La gente no trabaja menos en el capitalismo financiero, pero sí con menor estabilidad. Los lugares en el orden general de la producción son menos sólidos, menos fijos. Hay cada vez menor permanencia en un lugar de trabajo, incluso en un rubro; cada vez más necesidad de adaptarse y ser capaces de hacer muchas cosas distintas, no solo a lo largo del tiempo, sino a la vez. Así, el trabajo no te devuelve una identidad estable; a la persona que no posee más que su fuerza de trabajo para vivir no se le arma una identidad definida en tanto que trabajador. Ya no sos metalúrgico o telefónico o lo que fuere, sino que sos “vos” y dependés de tu aguante y rebusque para salir adelante… Más que “ser”, el mercado exige estar disponibles para lo que la ocasión mande.

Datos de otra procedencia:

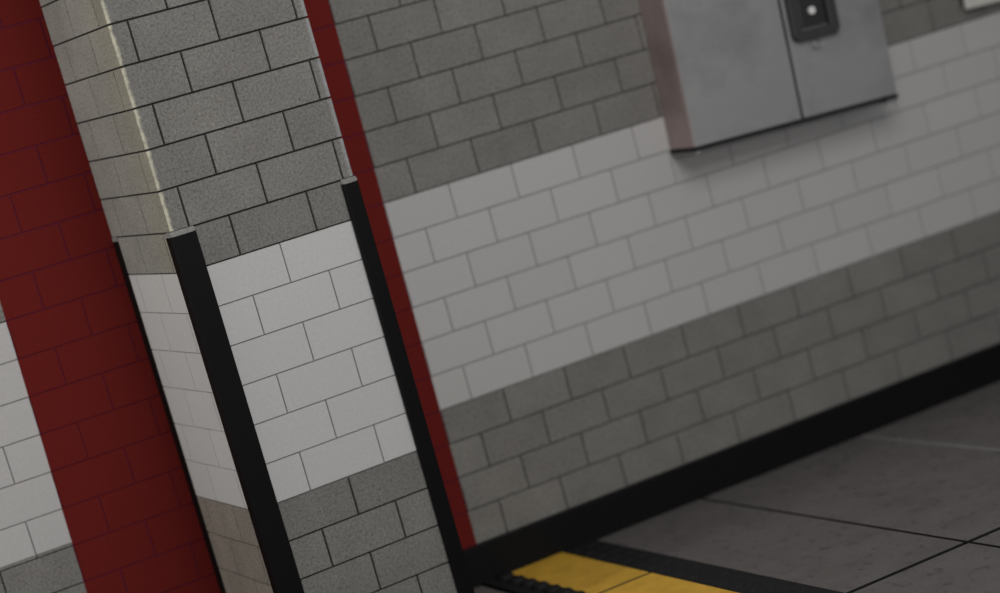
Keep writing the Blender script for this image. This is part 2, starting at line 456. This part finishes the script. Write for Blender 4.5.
# ------------------------------------------------------------------ pale panel cut off by the photo's corner
def build_panel():
    r = thing('wall_mounted_box', 'cream white box fixed to the grey blocks right of the cabinet, mostly out of view', 'wall box', (5.352, -.001, 2.262), (0, .05, 0))
    M_cr = plain('cream_paint', (.56, .545, .50), .5, 0, .35, .05)
    b = bmesh.new(); box(b, .02, .78, -.045, 0, .022, .58, .004); obj('back_box', b, M_seal, r)
    b = bmesh.new(); box(b, 0, .8, -.085, -.0455, 0, .6, .012); obj('front_cover', b, M_cr, r)
build_panel()

# ------------------------------------------------------------------ light
w = bpy.data.worlds.new('world'); SC.world = w; w.use_nodes = True
w.node_tree.nodes['Background'].inputs[0].default_value = (.93, .97, 1.0, 1)
w.node_tree.nodes['Background'].inputs[1].default_value = .21
def area(name, loc, target, size, power, col=(1, 1, 1), spread=180):
    l = bpy.data.lights.new(name, 'AREA'); l.shape = 'RECTANGLE'; l.size, l.size_y = size; l.energy = power; l.color = col
    l.spread = math.radians(spread)
    o = bpy.data.objects.new(name, l); C.objects.link(o); o.location = loc
    o.rotation_euler = (Vector(target) - Vector(loc)).to_track_quat('-Z', 'Y').to_euler()
area('ceiling_lamp', (1.4, -6.4, 5.7), (1.0, -.3, 1.8), (3.6, 3.0), 200, (1, .985, .965))
area('low_front_fill', (.4, -15, 3.4), (.6, 0, 1.6), (7.0, 2.2), 290, (.97, .98, 1))  # added fill behind the camera, lifts the shade under the cabinet
area('passage_lamp', (-5.2, -1.5, 3.9), (-.2, -.6, 2.4), (1.2, 1.2), 135, (1, .975, .935))

# ------------------------------------------------------------------ camera
cam = bpy.data.cameras.new('camera'); co = bpy.data.objects.new('camera', cam); C.objects.link(co)
R = Matrix(((0.8748155959036513, 0.3134579114170535, -0.3693803066404571),
            (-0.40747862494600545, 0.06369819093421478, -0.910990510753993),
            (-0.2620283255219788, 0.9474632859598132, 0.18345156958276743)))
co.matrix_world = Matrix.Translation((-2.5372, -10.637, 3.0935)) @ R.to_4x4()
cam.sensor_width = 36; cam.sensor_fit = 'HORIZONTAL'; cam.lens = 2097.0366 / 1000 * 36
cam.shift_x = -(501.0087 - 500) / 1000; cam.shift_y = (399.5159 - 296.5) / 1000
cam.clip_end = 100
cam.dof.use_dof = True; cam.dof.focus_distance = 9.95; cam.dof.aperture_fstop = .55
SC.camera = co
SC.view_settings.view_transform = 'Standard'; SC.view_settings.look = 'None'
SC.view_settings.exposure = 0; SC.view_settings.gamma = 1; SC.view_settings.use_curve_mapping = False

Cada cual teniendo que sobrevivir, salvarse, haciendo una cosa u otra, pues, se logra una torsión que es de los mayores logros del capitalismo: que una enorme cantidad de trabajadores se conciban a sí mismos como emprendedores independientes, como individuos auto producidos. Como empresarios que todavía no llegaron a armar su negocio y tener empleados. Y si se muerde alguna cosita del Estado o de algún lado, es leída desde esta misma lógica, desde esta misma racionalidad de sujetos como micro empresas, que gestionan su supervivencia o progreso de modo multiforme. El Estado no funda subjetividad sino que provee -si acaso- algún recurso para este sujeto que piensa con la racionalidad del capital introyectada. “El liberalismo es la ideología de personas que creen que no se necesitan unas a otras”, dice MartinWalser. Si ya vivimos en la selva, si la única ley ante la que resulta verosímil concebirnos “iguales” es la ley de la selva -el mercado-, entonces los ricos son capos aspiracionales, porque “la hicieron”, y se odia a los que tienen facilidades o ayudas propias de un Estado proveedor irreal; en la selva se vota al león, o su mejor postor, porque el odio, la bronca, el rechazo, por lo demás, son naturalmente más seductoras y vigorizantes que el miedo.

3 Comments

  1. Aún pudiendo estar de acuerdo en un determinado nivel, no deja de asombrarme el nivel de reactividad en algunas lecturas que vienen apareciendo últimamente. Parece que va haciendo escuela la lectura de Horowicz de la democracia de la derrota (que es una simplificación correcta y atractiva, pero políticamente insuficiente) aunque acentuando el ángulo del desbalance ontológico que trae de por sí.

    ¿O realmente nos dejamos patear el tablero por una victoria electoral a lo Trump/Bolsonaro (por qué no nos podía tocar?) y un ciclo (veremos cuánto dura y hasta dónde llega) cuya novedad hasta el momento no es ser neoliberal (como si viniéramos de otra cosa) sino serlo de un modo grosera y agresivamente explícito?

    Como si fuese el plan macabro e inteligente de una clase dominante capitalista lo que nos sacó de las fábricas. Como si el deseo no hubiese jugado un papel clave, como si lo político no fuera un campo abierto de batallas y microsubjetivaciones donde el capitalismo todo el tiempo se acomoda como puede, y en general llega tarde (aunque como efecto rompa casi todo). Con qué facilidad olvidamos a todo el autonomismo italiano, de Tronti al Bifo pre-apocalíptico, hasta el valioso libro de Thoburn que con sus límites intenta echar agua a esa planta aparentemente seca y marchita.

    Que no estemos pudiendo leer las líneas activas del presente, que (todavía) no estemos encontrando las líneas de fuga positivas de las mutaciones actuales, habla más de nosotros que del presente, y no nos habilita a reconfigurar una ontología de la reactividad, una tautología de la dominación autosuficiente que se produciría y reproduciría a sí misma.

    Nada de chaupeau a la burguesía ni a quien ocupe difusamente su no-lugar. Lo que necesitamos es autocrítica, cautela y resistir a precipitarnos en el abismo de los lugares comunes, mientras pasa la trompada emocional. Aunque se pague con un rato de silencio reflexivo, aunque haya que revisar algunos fundamentos. Algo siempre crece. No verlo es lo que nos hace obsoletos. Pero es, ante todo, un problema de miopía.